There is some concern among Mac users that the upcoming macOS 10.15 Catalina update will break many apps.
It is true for many older apps that haven’t been updated, so if you rely on some older app you need to ensure it’s 64 bit, for it to launch on Catalina. If it isn’t, Mojave already had a warning saying the app wasn’t compatible with future OS versions. A quick way to check it run Activity Monitor, add the “Kind” column and see for yourself:
The number of bits isn’t a measure of power or greatness, it’s more of a generation thing. Earlier macOS versions were “32 bit”, and the libraries and services they offered where not all migrated to the newer “64 bit” generation, so apps that rely on those will no longer run, as Catalina is dropping the “32 bit” generation libraries.

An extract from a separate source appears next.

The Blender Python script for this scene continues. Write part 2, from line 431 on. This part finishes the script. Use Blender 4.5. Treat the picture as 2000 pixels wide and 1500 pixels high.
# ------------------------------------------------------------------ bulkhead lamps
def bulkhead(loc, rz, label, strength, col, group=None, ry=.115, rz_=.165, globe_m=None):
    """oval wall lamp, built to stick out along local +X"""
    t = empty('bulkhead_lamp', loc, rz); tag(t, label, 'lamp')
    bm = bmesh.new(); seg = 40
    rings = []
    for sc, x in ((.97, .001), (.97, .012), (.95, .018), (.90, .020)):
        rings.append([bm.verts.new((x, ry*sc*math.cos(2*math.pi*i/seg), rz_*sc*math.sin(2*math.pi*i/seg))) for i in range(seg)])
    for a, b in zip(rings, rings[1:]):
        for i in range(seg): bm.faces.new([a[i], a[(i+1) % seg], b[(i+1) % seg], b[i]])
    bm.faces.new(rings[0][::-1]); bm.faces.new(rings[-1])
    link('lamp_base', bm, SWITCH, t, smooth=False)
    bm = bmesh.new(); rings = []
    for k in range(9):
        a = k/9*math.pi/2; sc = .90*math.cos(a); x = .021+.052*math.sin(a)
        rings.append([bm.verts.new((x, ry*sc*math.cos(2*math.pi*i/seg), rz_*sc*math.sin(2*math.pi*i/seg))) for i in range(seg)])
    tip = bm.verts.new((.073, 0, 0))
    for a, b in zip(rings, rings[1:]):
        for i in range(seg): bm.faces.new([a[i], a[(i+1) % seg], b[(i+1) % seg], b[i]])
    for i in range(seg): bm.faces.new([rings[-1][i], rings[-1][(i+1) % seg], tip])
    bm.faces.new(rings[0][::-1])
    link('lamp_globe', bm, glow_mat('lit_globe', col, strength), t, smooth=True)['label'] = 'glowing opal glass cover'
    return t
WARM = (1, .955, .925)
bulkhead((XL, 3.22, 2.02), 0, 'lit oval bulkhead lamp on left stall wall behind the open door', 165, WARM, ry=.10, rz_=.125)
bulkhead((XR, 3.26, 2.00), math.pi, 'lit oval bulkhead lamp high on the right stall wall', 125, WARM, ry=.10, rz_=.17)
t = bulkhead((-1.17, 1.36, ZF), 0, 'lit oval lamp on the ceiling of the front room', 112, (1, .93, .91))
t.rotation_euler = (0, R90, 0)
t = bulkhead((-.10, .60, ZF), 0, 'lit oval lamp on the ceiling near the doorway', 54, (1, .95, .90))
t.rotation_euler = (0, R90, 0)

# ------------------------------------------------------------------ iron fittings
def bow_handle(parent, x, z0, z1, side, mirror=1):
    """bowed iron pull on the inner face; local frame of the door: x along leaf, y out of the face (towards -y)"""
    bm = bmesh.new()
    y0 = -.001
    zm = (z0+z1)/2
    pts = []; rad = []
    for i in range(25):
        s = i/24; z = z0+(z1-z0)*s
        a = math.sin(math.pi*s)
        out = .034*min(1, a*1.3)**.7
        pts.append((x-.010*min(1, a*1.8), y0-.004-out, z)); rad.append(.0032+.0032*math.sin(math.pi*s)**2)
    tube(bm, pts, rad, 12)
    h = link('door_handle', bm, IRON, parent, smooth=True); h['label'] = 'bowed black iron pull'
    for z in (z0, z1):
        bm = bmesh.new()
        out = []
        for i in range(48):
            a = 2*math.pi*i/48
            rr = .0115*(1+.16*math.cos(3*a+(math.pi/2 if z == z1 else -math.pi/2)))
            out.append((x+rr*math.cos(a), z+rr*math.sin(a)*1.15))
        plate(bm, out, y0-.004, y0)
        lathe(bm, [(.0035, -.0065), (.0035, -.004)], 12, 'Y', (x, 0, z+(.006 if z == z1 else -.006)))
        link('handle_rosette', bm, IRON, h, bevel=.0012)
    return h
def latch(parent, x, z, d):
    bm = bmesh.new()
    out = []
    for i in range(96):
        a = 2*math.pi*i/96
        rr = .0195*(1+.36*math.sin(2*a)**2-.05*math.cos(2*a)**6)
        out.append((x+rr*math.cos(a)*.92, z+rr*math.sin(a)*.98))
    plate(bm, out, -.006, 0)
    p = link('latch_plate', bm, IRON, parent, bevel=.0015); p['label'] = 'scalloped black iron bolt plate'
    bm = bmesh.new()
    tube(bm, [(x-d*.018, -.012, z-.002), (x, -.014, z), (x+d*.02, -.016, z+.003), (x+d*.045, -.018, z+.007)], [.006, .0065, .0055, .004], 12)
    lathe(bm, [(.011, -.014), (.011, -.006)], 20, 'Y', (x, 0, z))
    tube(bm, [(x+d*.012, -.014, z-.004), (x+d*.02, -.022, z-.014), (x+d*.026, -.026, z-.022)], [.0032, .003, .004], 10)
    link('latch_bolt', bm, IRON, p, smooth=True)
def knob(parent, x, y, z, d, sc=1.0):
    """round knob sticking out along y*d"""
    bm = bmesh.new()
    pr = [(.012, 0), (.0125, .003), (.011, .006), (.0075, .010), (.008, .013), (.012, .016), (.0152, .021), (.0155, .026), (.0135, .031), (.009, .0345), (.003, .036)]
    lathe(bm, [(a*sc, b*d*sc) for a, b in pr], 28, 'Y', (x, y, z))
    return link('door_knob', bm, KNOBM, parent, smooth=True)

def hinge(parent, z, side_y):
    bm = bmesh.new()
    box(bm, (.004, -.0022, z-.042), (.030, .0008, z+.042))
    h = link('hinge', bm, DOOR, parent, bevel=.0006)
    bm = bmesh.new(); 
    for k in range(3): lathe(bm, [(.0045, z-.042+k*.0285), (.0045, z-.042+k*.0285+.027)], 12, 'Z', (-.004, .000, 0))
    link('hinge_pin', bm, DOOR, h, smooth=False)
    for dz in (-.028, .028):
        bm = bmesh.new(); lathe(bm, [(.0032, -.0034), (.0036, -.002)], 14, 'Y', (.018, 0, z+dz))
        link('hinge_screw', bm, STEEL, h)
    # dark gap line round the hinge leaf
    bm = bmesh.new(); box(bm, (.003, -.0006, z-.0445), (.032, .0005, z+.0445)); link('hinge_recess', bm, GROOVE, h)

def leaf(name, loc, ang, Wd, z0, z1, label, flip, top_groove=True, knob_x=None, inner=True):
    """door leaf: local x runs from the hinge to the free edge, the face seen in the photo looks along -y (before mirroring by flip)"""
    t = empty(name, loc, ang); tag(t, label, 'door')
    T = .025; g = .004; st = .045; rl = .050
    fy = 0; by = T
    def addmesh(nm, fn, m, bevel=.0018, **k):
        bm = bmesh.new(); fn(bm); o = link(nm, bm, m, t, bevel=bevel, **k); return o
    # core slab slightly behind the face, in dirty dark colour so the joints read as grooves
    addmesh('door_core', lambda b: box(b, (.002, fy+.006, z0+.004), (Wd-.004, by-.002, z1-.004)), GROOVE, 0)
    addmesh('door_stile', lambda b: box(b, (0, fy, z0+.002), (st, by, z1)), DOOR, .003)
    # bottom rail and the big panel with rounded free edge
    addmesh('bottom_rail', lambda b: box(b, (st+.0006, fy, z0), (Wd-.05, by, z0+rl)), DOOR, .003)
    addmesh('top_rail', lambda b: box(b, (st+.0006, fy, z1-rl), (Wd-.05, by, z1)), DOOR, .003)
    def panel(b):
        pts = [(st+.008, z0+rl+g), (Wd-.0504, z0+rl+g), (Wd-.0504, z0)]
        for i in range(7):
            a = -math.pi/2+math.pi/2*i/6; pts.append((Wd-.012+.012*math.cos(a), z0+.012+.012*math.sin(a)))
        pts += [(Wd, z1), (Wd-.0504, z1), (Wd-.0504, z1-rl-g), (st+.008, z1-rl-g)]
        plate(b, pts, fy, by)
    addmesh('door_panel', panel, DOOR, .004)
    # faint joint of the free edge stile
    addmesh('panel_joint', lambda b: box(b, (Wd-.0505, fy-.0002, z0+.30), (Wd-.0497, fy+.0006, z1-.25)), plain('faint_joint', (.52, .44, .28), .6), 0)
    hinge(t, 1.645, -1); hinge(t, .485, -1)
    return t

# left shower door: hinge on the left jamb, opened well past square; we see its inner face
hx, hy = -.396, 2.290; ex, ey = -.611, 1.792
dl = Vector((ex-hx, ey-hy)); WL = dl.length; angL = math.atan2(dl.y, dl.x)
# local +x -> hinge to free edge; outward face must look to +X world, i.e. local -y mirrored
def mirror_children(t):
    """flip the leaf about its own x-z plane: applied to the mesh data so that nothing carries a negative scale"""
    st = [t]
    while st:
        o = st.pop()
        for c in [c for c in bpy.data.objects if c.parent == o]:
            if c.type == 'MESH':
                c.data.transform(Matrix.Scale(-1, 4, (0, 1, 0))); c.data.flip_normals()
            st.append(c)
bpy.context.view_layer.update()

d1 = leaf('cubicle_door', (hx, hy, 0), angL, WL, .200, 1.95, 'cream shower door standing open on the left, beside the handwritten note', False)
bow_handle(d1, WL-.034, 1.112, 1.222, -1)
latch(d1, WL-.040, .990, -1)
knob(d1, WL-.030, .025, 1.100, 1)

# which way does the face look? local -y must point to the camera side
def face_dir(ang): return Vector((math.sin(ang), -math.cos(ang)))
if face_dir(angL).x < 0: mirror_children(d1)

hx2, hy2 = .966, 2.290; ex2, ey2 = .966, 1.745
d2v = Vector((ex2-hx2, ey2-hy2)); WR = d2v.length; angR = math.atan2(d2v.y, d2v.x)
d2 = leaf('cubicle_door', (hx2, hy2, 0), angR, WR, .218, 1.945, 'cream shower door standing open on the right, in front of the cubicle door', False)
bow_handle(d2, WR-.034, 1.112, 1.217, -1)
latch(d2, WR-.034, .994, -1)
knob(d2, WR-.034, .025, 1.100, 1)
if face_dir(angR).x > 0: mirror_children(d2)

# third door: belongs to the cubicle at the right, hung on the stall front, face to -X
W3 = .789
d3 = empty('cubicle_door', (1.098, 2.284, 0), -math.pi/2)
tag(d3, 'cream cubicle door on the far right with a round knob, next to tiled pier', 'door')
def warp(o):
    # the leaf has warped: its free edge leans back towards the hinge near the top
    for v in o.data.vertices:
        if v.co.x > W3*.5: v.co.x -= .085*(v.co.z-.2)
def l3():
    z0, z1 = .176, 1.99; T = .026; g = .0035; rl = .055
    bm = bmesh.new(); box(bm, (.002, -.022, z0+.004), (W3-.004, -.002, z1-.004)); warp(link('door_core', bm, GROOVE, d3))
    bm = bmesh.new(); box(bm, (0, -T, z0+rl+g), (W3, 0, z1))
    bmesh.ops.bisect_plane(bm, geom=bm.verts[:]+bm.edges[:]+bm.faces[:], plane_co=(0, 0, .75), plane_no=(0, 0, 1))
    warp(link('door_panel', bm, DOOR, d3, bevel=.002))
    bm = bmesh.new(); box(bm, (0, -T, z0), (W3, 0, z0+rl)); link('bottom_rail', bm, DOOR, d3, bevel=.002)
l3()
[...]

As to why Catalina is dropping 32 bit tools, the main reason is it’s an entirely separate ecosystem running on your Mac, in parallel with the 64 bit one, using disk space, memory space and making your Mac less efficient. Some developers probably thought this time would never come, but they have had plenty of time to migrate.
Sparkle has always been 64 bit, since its original introduction in 2014, so it launches correctly on Catalina.
Now about Catalina itself, we don’t yet have a final release, only pre-release “beta” versions. There are rumors the release date is close, but Apple hasn’t yet officially announced one.
We receive crash reports when Sparkle crashes on your Mac, and for customers running Catalina there have been crashes we can’t explain, that don’t happen for the same Sparkle version running on Mojave.
We suspect those might be Catalina bugs, so it might be best to hold off and wait at least until the Catalina release, and maybe even a 10.15.1 release.
We at Sparkle HQ are not running Catalina full time yet, which makes it harder to identify more nuanced behavior of a new OS. But I’m confident everything will solidify within a few months.